A heavy-handed response to the students, who are protesting over a range of issues that affect ordinary people such as the poor safety record of public transport and the limited access to civil service jobs, risks losing Hasina popularity among voters, as does her strongly pro-Indian foreign policy. If India proceeds with the expulsion of ‘illegal’ Bangladeshi migrants from Assam, Hasina may feel a significant anti-Indian backlash at the election.
TREND ▼ OUTLOOK ▲
Small-scale and individualised attacks on ‘secularists’ and members of religious minorities by Islamist militants continue on a regular basis. They appear tolerated by Hasina’s government, for whom taking a soft line on Islamic radicalism is part of its battle with the BNP. However, there have been no major ‘terrorist’ incidents for over two years and the BNP is now seeking to dissociate itself from radical religious causes.
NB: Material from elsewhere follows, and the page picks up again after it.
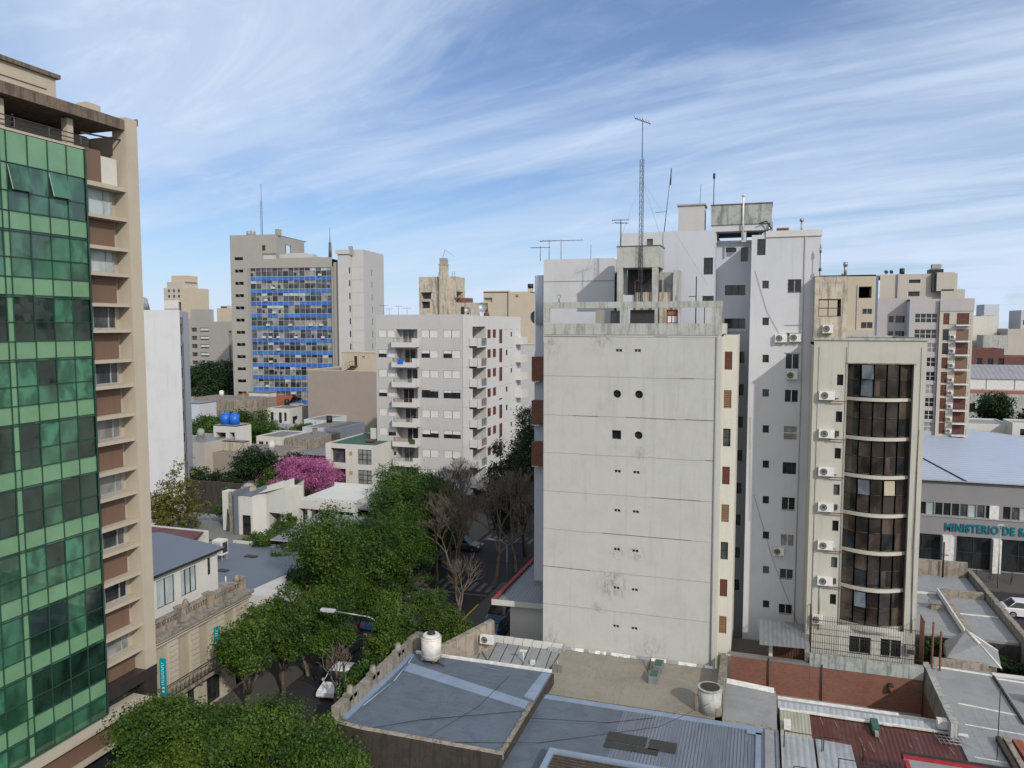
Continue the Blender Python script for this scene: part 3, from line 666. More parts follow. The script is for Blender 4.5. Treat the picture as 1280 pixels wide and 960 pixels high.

At least temporarily, militant Islam appears on the decline. Nonetheless, a new mood of anti-government militancy among student radicals is starting to threaten public order.
TREND ► OUTLOOK ▼
The trade deficit apart, the economic outlook appears promising with inflation moderating and growth remaining strong. However, weak governance of the banking sector has seen the ratio of non-performing loans rising to 17% when restructured debts are included. In 2017, the government set aside 250 million dollars to help re-capitalise public sector banks and, subsequently, it has tweaked tax laws and deposit ratios to increase liquidity. Nonetheless, improvement has been marginal, and credit remains tight. There are also concerns that, in issuing new private banking licenses, the government may be increasing the sector’s vulnerability.
With the general election coming up, the government has further boosted public spending in the 2018-19 budget, with the result that next year’s fiscal deficit is expected to exceed 5% of GDP. However, both public debt (35%) and external debt (12%) are very low by international standards as ratios of GDP and, while foreign reserves have fallen lately, they still provide cover for eight month’s imports.